**REQUEST**
Extract word for word the lines of the listing from its start to the line holding "SC.camera = cam", both ends kept; pictures are not part of the copy.
>> begin COLLECTED DATA
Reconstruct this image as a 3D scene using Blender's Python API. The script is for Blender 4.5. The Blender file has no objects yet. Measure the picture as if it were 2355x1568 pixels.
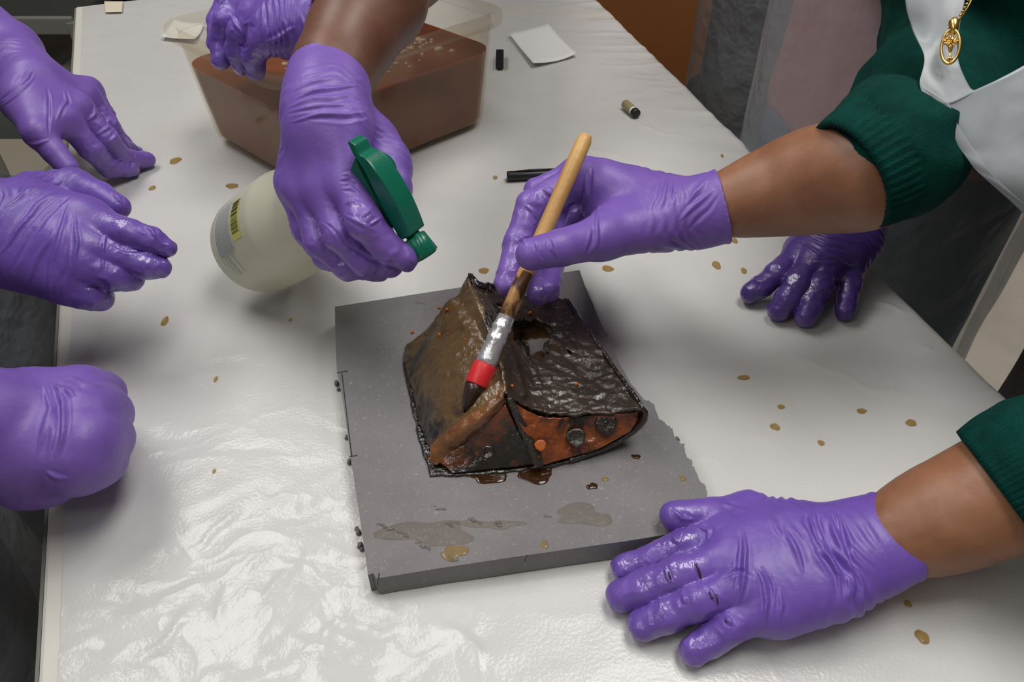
import bpy, bmesh, math, random
import numpy as np
from mathutils import Vector, Matrix

C = bpy.context.scene.collection
SC = bpy.context.scene
random.seed(7); np.random.seed(7)

# ------------------------------------------------------------------ camera
FOC, PITCH, TZ, H = 1750.0, math.radians(41.4), 0.75, 0.45     # TZ table height, H camera height over the table
sp, cp = math.sin(PITCH), math.cos(PITCH)
CAM = np.array([0.0, 0.0, TZ + H])
cam_d = bpy.data.cameras.new('camera'); cam = bpy.data.objects.new('camera', cam_d); C.objects.link(cam)
cam.location = CAM; cam.rotation_euler = (math.pi/2 - PITCH, 0, 0)
cam_d.sensor_width = 36.0; cam_d.lens = 36.0*FOC/2355.0; cam_d.clip_start = 0.01
SC.camera = cam

# ------------------------------------------------------------------ world, lights, exposure
w = bpy.data.worlds.new('world'); SC.world = w; w.use_nodes = True
w.node_tree.nodes['Background'].inputs[0].default_value = (0.80, 0.84, 0.90, 1)
w.node_tree.nodes['Background'].inputs[1].default_value = 0.25
SC.view_settings.view_transform = 'Standard'; SC.view_settings.look = 'None'
SC.view_settings.exposure = 0.50; SC.view_settings.gamma = 1.0; SC.view_settings.use_curve_mapping = False
def area(name, loc, sx, sy, power, col=(1.0, 0.985, 0.96)):
    l = bpy.data.lights.new(name, 'AREA'); l.shape = 'RECTANGLE'; l.size = sx; l.size_y = sy
    l.energy = power; l.color = col
    o = bpy.data.objects.new(name, l); C.objects.link(o); o.location = loc
    return o
CEIL = 2.62
area('ceiling_lamp_light', (-0.90, 1.15, CEIL-0.03), 0.6, 1.2, 13.0)
area('ceiling_lamp_light', (0.45, 0.55, CEIL-0.03), 0.6, 1.2, 16.0)
area('ceiling_lamp_light', (-1.15, -0.6, CEIL-0.03), 0.6, 1.2, 9.0)
area('ceiling_lamp_light', (1.5, 2.4, CEIL-0.03), 0.6, 1.2, 10.0)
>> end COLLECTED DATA
**SOLUTION FOR THIS TASK**
Reconstruct this image as a 3D scene using Blender's Python API. The script is for Blender 4.5. The Blender file has no objects yet. Measure the picture as if it were 2355x1568 pixels.
import bpy, bmesh, math, random
import numpy as np
from mathutils import Vector, Matrix

C = bpy.context.scene.collection
SC = bpy.context.scene
random.seed(7); np.random.seed(7)

# ------------------------------------------------------------------ camera
FOC, PITCH, TZ, H = 1750.0, math.radians(41.4), 0.75, 0.45     # TZ table height, H camera height over the table
sp, cp = math.sin(PITCH), math.cos(PITCH)
CAM = np.array([0.0, 0.0, TZ + H])
cam_d = bpy.data.cameras.new('camera'); cam = bpy.data.objects.new('camera', cam_d); C.objects.link(cam)
cam.location = CAM; cam.rotation_euler = (math.pi/2 - PITCH, 0, 0)
cam_d.sensor_width = 36.0; cam_d.lens = 36.0*FOC/2355.0; cam_d.clip_start = 0.01
SC.camera = cam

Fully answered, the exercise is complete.